Recorded information:
---*---

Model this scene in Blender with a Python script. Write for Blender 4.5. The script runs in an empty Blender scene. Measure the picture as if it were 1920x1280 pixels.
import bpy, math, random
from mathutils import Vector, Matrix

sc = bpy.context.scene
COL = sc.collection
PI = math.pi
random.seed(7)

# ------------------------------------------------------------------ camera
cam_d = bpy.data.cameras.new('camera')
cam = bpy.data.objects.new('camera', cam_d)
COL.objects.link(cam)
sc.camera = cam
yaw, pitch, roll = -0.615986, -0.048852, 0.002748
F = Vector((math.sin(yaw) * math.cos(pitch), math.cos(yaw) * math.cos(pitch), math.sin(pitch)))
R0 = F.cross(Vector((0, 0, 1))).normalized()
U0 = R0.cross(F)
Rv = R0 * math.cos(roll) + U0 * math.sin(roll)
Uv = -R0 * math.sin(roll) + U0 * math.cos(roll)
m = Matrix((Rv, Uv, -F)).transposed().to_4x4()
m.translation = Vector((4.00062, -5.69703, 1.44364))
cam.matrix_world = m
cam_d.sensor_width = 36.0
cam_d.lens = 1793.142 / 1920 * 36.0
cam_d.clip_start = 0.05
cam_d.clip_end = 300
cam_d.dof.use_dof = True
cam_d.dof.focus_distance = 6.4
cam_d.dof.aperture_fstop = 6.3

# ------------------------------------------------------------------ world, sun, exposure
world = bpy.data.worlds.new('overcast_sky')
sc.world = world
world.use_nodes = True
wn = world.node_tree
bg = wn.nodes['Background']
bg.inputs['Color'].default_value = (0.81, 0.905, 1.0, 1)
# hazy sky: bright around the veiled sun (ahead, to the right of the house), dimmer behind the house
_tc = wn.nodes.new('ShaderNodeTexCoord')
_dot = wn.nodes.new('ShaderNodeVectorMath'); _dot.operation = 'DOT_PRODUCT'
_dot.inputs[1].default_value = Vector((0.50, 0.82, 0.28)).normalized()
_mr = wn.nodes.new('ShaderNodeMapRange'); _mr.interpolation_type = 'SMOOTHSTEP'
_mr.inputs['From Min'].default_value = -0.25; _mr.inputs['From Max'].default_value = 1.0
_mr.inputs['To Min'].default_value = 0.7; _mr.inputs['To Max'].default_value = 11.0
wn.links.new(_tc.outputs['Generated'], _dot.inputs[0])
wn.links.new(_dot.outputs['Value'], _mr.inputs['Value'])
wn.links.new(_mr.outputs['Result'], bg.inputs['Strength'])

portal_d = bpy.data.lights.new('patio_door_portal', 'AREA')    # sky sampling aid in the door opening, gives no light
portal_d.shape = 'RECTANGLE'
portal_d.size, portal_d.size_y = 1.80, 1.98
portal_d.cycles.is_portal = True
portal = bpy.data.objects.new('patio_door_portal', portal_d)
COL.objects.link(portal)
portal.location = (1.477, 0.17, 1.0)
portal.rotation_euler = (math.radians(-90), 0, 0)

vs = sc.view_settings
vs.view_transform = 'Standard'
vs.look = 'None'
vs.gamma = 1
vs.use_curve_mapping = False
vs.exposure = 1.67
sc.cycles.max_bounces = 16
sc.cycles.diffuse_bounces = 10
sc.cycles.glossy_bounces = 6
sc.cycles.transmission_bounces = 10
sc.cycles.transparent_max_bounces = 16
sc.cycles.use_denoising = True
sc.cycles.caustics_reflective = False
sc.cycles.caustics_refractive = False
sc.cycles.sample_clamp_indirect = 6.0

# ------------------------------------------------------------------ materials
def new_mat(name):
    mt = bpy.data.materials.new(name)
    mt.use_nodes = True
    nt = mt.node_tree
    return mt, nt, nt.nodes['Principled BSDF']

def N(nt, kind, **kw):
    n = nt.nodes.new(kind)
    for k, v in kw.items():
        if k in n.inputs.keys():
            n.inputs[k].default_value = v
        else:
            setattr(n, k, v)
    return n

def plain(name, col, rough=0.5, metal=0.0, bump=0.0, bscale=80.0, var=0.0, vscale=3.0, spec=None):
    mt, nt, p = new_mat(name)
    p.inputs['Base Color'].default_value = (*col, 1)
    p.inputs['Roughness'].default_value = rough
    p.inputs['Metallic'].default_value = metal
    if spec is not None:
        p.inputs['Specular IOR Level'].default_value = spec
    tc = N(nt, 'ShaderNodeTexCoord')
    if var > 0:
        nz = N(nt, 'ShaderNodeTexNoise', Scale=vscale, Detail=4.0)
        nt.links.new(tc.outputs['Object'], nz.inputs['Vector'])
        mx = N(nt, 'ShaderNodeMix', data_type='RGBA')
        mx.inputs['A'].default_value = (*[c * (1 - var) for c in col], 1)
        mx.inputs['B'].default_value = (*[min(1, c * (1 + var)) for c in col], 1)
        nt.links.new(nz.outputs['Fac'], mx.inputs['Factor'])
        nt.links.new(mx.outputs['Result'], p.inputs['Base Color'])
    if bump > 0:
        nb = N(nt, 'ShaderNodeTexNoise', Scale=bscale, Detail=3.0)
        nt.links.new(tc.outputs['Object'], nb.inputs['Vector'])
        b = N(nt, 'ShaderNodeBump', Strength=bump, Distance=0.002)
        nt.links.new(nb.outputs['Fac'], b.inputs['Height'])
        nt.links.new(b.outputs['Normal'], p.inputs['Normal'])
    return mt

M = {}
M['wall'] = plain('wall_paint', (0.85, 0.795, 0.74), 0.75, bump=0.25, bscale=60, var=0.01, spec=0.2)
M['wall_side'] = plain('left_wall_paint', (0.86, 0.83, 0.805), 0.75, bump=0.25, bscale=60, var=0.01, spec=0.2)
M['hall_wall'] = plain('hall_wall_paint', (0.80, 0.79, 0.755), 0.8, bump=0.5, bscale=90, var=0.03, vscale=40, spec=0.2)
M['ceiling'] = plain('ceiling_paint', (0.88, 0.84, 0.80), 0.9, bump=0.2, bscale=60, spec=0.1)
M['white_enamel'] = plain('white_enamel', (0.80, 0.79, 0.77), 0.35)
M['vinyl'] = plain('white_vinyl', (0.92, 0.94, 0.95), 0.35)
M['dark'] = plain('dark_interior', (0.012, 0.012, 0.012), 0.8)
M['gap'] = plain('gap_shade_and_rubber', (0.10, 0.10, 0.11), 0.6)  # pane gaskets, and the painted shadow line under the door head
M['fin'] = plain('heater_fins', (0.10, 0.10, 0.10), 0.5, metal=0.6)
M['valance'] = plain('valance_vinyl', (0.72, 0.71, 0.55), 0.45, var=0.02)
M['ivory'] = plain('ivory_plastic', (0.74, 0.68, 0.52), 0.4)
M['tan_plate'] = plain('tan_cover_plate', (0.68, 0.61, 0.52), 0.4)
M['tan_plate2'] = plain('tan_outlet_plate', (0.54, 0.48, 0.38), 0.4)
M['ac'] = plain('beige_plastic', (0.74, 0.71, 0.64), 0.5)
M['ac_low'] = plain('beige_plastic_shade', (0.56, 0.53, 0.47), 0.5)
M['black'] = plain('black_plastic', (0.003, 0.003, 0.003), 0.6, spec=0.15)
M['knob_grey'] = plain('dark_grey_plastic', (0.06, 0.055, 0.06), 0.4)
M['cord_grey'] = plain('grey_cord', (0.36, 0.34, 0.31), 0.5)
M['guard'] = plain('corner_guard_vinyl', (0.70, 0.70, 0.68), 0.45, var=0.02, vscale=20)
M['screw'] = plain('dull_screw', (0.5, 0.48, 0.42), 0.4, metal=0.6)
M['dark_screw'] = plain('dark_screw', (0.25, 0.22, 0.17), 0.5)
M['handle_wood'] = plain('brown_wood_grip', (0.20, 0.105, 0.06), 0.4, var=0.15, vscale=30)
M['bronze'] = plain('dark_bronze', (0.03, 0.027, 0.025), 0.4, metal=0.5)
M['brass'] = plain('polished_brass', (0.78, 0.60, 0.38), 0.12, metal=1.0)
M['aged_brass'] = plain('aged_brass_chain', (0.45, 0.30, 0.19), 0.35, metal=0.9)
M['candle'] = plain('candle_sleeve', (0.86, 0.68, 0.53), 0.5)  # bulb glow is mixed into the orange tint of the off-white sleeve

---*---

Short exercise: Quote exactly the lines running from the start of the listing above through the line where "random.seed(7)" is found, and output no other lines.

Problem solution:
Model this scene in Blender with a Python script. Write for Blender 4.5. The script runs in an empty Blender scene. Measure the picture as if it were 1920x1280 pixels.
import bpy, math, random
from mathutils import Vector, Matrix

sc = bpy.context.scene
COL = sc.collection
PI = math.pi
random.seed(7)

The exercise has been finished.